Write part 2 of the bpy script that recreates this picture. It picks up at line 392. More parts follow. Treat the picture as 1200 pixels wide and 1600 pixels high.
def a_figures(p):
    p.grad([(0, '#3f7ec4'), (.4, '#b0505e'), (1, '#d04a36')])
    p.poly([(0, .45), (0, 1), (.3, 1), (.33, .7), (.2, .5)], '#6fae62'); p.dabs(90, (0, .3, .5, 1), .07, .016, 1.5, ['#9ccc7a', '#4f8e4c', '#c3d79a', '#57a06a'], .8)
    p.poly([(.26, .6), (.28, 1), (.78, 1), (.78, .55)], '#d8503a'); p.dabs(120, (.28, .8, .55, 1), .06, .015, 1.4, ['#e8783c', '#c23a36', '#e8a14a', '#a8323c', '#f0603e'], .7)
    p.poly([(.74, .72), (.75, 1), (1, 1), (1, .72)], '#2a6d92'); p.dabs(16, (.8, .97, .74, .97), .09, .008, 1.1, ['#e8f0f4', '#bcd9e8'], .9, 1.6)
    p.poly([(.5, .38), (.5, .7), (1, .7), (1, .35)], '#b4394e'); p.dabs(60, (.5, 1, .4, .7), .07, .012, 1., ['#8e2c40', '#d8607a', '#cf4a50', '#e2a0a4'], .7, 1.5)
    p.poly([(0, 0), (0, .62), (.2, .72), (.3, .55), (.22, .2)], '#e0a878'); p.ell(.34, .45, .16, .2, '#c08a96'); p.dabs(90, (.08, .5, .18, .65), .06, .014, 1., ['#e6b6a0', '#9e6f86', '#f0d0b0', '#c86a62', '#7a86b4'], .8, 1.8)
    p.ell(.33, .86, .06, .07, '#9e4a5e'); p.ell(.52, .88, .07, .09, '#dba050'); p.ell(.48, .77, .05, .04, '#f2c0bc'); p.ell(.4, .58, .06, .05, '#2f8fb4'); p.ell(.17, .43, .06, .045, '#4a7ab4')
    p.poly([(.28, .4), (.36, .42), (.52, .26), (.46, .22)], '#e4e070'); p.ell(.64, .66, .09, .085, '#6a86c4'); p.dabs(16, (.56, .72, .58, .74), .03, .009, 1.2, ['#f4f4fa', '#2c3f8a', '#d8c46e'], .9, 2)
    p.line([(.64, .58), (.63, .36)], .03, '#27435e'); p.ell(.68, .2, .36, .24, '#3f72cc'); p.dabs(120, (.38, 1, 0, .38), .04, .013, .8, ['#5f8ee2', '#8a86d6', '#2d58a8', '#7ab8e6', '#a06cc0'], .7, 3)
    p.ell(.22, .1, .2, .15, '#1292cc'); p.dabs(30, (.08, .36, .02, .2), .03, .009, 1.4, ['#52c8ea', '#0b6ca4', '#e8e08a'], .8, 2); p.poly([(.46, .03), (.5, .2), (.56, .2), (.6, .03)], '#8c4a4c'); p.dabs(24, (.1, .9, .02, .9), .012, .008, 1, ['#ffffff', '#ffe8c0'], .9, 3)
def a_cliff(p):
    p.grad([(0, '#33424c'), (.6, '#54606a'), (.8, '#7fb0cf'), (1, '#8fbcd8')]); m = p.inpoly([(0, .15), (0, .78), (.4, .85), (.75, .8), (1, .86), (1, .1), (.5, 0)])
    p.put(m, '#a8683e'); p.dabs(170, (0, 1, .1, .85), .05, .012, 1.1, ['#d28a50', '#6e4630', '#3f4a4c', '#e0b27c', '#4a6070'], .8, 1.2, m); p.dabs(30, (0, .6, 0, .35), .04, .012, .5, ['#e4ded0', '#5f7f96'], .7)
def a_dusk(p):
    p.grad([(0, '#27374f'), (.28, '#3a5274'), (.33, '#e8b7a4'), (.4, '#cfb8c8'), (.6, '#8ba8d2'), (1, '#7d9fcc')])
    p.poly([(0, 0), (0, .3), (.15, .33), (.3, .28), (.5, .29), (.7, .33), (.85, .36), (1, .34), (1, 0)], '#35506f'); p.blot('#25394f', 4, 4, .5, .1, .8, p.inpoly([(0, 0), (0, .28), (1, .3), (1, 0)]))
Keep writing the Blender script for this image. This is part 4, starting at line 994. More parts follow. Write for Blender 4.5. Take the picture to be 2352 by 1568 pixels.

• _Task to carry out_
Take every line from the records above that has the word "pixels" and copy it.

• _Full answer_
Write part 2 of the bpy script that recreates this picture. It picks up at line 392. More parts follow. Treat the picture as 1200 pixels wide and 1600 pixels high.
Keep writing the Blender script for this image. This is part 4, starting at line 994. More parts follow. Write for Blender 4.5. Take the picture to be 2352 by 1568 pixels.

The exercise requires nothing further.